Conversely, every equation of this form represents a non-vertical line with slope $k$ and $y$-intercept $b$.

Proof. A line with slope $k$ passing through $(0, b)$: for any point $(x, y)$ on it (with $x \neq 0$), the slope condition gives $\frac{y - b}{x - 0} = k$, so $y - b = kx$, i.e., $y = kx + b$. When $x = 0$: $y = b$ $\checkmark$. $\blacktriangleleft$

The line through two distinct points $A(x_1, y_1)$ and $B(x_2, y_2)$ with $x_1 \neq x_2$ has equation:

$\boxed{\frac{y - y_1}{y_2 - y_1} = \frac{x - x_1}{x_2 - x_1}}$

Proof. A point $P(x, y)$ lies on line $AB$ if and only if $\overrightarrow{AP}$ and $\overrightarrow{AB}$ are collinear (parallel), i.e., their slopes are equal:

$\frac{y - y_1}{x - x_1} = \frac{y_2 - y_1}{x_2 - x_1}$

Cross-multiplying gives the two-point equation. $\blacktriangleleft$

Let $\ell_1$ and $\ell_2$ be two non-vertical lines with slopes $k_1$ and $k_2$. Then:

• $\ell_1 \parallel \ell_2$ (parallel, distinct) $\iff k_1 = k_2$ (and the lines have different $y$-intercepts)
• $\ell_1 \perp \ell_2$ (perpendicular) $\iff k_1 \cdot k_2 = -1$, equivalently $k_2 = -\dfrac{1}{k_1}$

Proof of perpendicularity. If $\ell_1$ has inclination angle $\alpha_1$, then $\ell_2 \perp \ell_1$ means $\alpha_2 = \alpha_1 + 90°$ (or $\alpha_1 - 90°$). Using the tangent of a sum:

$k_2 = \operatorname{tg}(\alpha_1 + 90°) = -\cot\alpha_1 = -\frac{1}{\operatorname{tg}\alpha_1} = -\frac{1}{k_1} \qquad \blacktriangleleft$

Write the equation of the line through $A(-1, 3)$ and $B(3, -1)$.

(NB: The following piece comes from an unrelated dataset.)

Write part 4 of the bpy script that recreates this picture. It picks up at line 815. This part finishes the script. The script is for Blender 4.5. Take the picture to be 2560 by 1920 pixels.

Solution. Compute the slope:

$k = \frac{-1 - 3}{3 - (-1)} = \frac{-4}{4} = -1$

Using point-slope form with point $A(-1, 3)$:

$y - 3 = -1 \cdot (x - (-1)) = -(x + 1)$

$y = -x - 1 + 3 = -x + 2$

Verification: $A(-1, 3)$: $-(-1) + 2 = 3$ $\checkmark$. $B(3, -1)$: $-3 + 2 = -1$ $\checkmark$.

Answer: $y = -x + 2$. $\blacktriangleleft$

Find the equation of the line through $P(2, 5)$ perpendicular to the line $y = 3x - 4$.

Solution. The given line has slope $k_1 = 3$. The perpendicular slope is:

$k_2 = -\frac{1}{k_1} = -\frac{1}{3}$

Using point-slope form with $P(2, 5)$:

$y - 5 = -\frac{1}{3}(x - 2)$

$y = -\frac{x}{3} + \frac{2}{3} + 5 = -\frac{x}{3} + \frac{17}{3}$

Or equivalently: $x + 3y - 17 = 0$.

Answer: $y = -\dfrac{x}{3} + \dfrac{17}{3}$ (or $x + 3y - 17 = 0$). $\blacktriangleleft$

A line passes through the origin and makes an angle of $135°$ with the positive $x$-axis. Write its equation.

Solution. The slope is $k = \operatorname{tg} 135° = \operatorname{tg}(180° - 45°) = -\operatorname{tg} 45° = -1$.

The line passes through the origin, so $b = 0$. Equation: $y = -x$.

Answer: $y = -x$. $\blacktriangleleft$

Write the equation of the line:

1. With slope $k = 2$ passing through $(0, -3)$
2. Through the points $A(0, 4)$ and $B(6, 0)$
3. Through $C(-2, 1)$ and $D(4, 4)$

For each pair of lines, determine whether they are parallel, perpendicular, or neither.

1. $y = 2x + 1$ and $y = 2x - 5$
2. $y = 3x$ and $y = -\frac{1}{3}x + 7$
3. $y = 4x - 2$ and $y = -4x + 2$

Hint: Check slopes — same slope means parallel; product of slopes $= -1$ means perpendicular.

A triangle has vertices $A(0, 0)$, $B(4, 0)$, $C(2, 6)$.

1. Find the equation of each side of the triangle.
2. Find the equation of the median from $C$ to side $AB$.
3. Find the equation of the altitude from $C$ to side $AB$.